In recent months, while the global economy faces uncertainty, investors have flocked to safe-haven assets like gold, but surprisingly, Bitcoin has not benefited from this trend. According to JPMorgan analysts, gold is seeing huge demand as a safe bet in times of macroeconomic turmoil, but Bitcoin is missing out.
What Does “Safe-Haven” Mean?
A “safe-haven” asset is one that people turn to when markets are shaky or uncertain. Think of it as a financial lifeboat during a storm. Traditionally, assets like gold have been considered safe havens. During times of global instability—whether it’s inflation, political tension, or a financial crisis—investors often seek to protect their money by moving it into gold, as it tends to hold value over time.
The Gold Surge
In 2025, gold saw massive inflows of money. In just the first quarter of the year, global gold exchange-traded funds (ETFs) took in $21.1 billion, with a significant chunk coming from China and Hong Kong. This suggests that gold is not just a safe bet for traditional investors but also attracting attention from the booming Asian markets. Additionally, speculative investors are buying more gold futures, which are contracts to buy gold at a future date for a set price, indicating increased interest in gold as a safe-haven investment.
Bitcoin’s Struggles
Bitcoin, which is often referred to as “digital gold” due to its similar store-of-value characteristics, isn’t seeing the same positive momentum. According to JPMorgan, Bitcoin has failed to draw the kind of safe-haven demand that’s pushing gold prices up. Bitcoin futures trading is declining, and for the past three months, Bitcoin ETFs have experienced outflows—meaning investors are pulling money out, rather than putting it in.
Why is this happening? JPMorgan points out that Bitcoin’s role as a hedge against inflation or global economic uncertainty is being challenged. While gold’s safe-haven status continues to grow stronger, Bitcoin’s narrative as a safe bet seems to be under pressure. The shift away from Bitcoin in favor of gold suggests that investors are still more comfortable with the long-standing stability of gold over the relatively volatile nature of Bitcoin.
What Does This Mean for Bitcoin’s Future?
The report also highlights a critical price point for Bitcoin: $62,000. This is considered the “production cost” for Bitcoin, meaning it’s the price at which Bitcoin miners break even. If Bitcoin drops below this level, there could be pressure on miners, which might lead to selling, further driving the price down. Currently, Bitcoin is trading at around $84,300, but its failure to attract safe-haven flows like gold could make future price movements more uncertain.
Why Should You Care?
For anyone in the crypto space—whether you’re trading, investing, or just learning about the market—this is important because it highlights the challenges Bitcoin is facing in proving its role as a hedge against global uncertainty.
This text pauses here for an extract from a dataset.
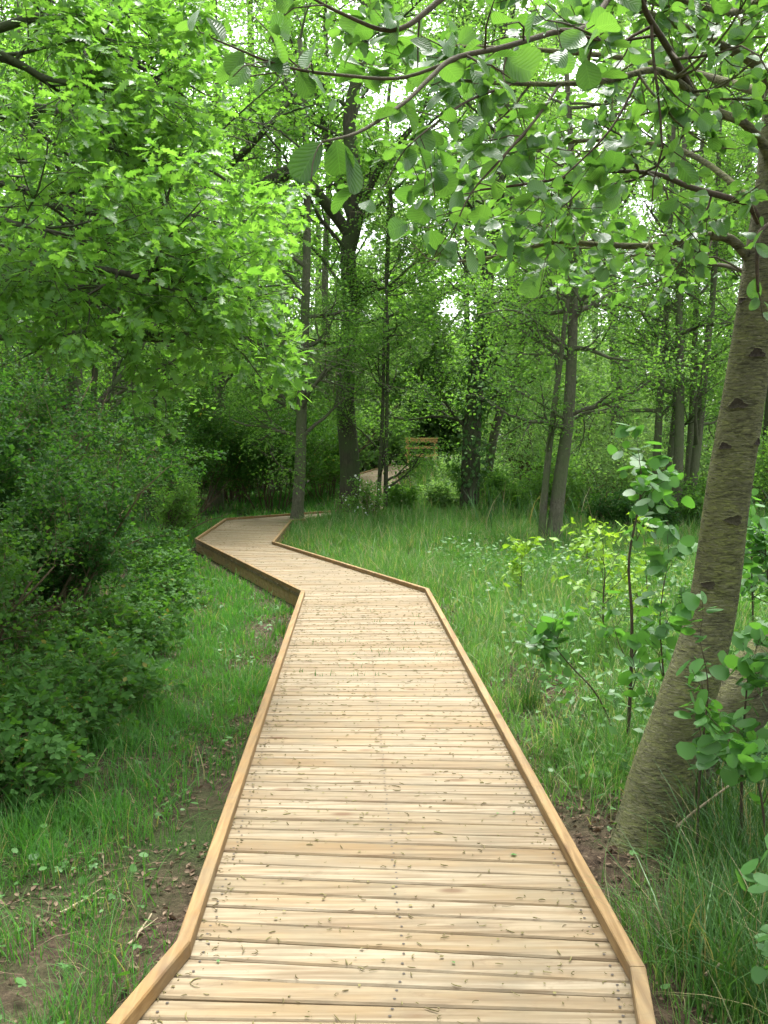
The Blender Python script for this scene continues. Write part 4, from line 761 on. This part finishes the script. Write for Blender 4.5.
# ------------------------------------------------------------------ far wood: one mass
wr = np.random.default_rng(900); wb = MB()
def far_tree(x, y, h, spread, mi, lsz, nl, f0):
    t = Tree(int(wr.integers(1e9))); z = float(gz(x, y)); sp = spec_tree(int(15 + h * .4), spread, 6, spread * .42, 5, spread * .24, nl, spread * .05); sp[0]['f0'] = f0
    P, rad = t.limb([(x, y, z), (x + wr.normal(0, .2), y, z + h * .35), (x + wr.normal(0, .5), y, z + h * .7), (x + wr.normal(0, .6), y, z + h)], .22 * h / 14, .05, 0, sp, 10)
    tubes(wb, t.big, 5, 2); pos, dr = t.leafdata(); put_leaves(wb, QUAD, pos, dr, lsz, t.r, .7, .35, -.1, mi)
for k in range(38):
    y = wr.uniform(47, 80); x = wr.uniform(-.50, .50) * y; h = wr.uniform(16, 30) + (y - 37) * .1
    far_tree(x, y, h, 4.2, int(x > -6 or wr.random() < .4),   .27, 12, wr.uniform(.08, .3))
for k in range(70):
    y = 41 + 14 * wr.random() ** 1.5; x = wr.uniform(-.52, .52) * y
    if abs(x - 2) < 2.6 and y < 46: y += 6
    far_tree(x, y, wr.uniform(3.5, 7.5), 2.6, int(x > -6), .2, 12, .03)
tag(wb.build('woodland', [M['mid'], M['pale'], M['grey_bark']]), 'far leafy wood closing the view behind everything', 'woodland', kind='stuff')

# ------------------------------------------------------------------ light
W = bpy.data.worlds.new('World'); S.world = W; W.use_nodes = True; nt = W.node_tree; bg = nt.nodes['Background']
sky = nt.nodes.new('ShaderNodeTexSky'); sky.sky_type = 'NISHITA'; sky.sun_disc = False
EL, AZ = R(66), R(8)      # sun high, ahead of the camera, behind cloud
sky.sun_elevation = EL; sky.sun_rotation = AZ; sky.dust_density = 4; sky.air_density = 1.0
hs = nt.nodes.new('ShaderNodeHueSaturation'); hs.inputs['Saturation'].default_value = .25
nt.links.new(sky.outputs[0], hs.inputs['Color']); nt.links.new(hs.outputs[0], bg.inputs[0]); bg.inputs[1].default_value = .15
sl = bpy.data.lights.new('sun', 'SUN'); sl.energy = 1.5; sl.angle = R(18); sl.color = (1, .98, .94); so = bpy.data.objects.new('sun', sl); COL.objects.link(so)
from mathutils import Vector
sv = Vector((sin(AZ) * cos(EL), cos(AZ) * cos(EL), sin(EL))); so.rotation_euler = sv.to_track_quat('Z', 'Y').to_euler()
vs = S.view_settings; vs.view_transform = 'Standard'; vs.look = 'None'; vs.gamma = 1; vs.exposure = 2.15; vs.use_curve_mapping = False
S.render.engine = 'CYCLES'; cy = S.cycles; cy.max_bounces = 9; cy.diffuse_bounces = 7; cy.glossy_bounces = 2; cy.transmission_bounces = 7; cy.use_denoising = True; cy.use_adaptive_sampling = True; cy.adaptive_threshold = .02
If Bitcoin can’t tap into the same demand for safety that gold is enjoying, its position in the broader financial system might be weaker than we thought.
So, if you’re watching the market closely or holding onto Bitcoin, this is a reminder that crypto is still trying to carve out its place in the world of traditional finance. Gold has centuries of history backing its reputation as a safe haven, and Bitcoin is still struggling to win over skeptics, especially in times of crisis.
Understanding these shifts will help you make more informed decisions about your investments and keep you ahead of the game as you navigate the volatile world of crypto.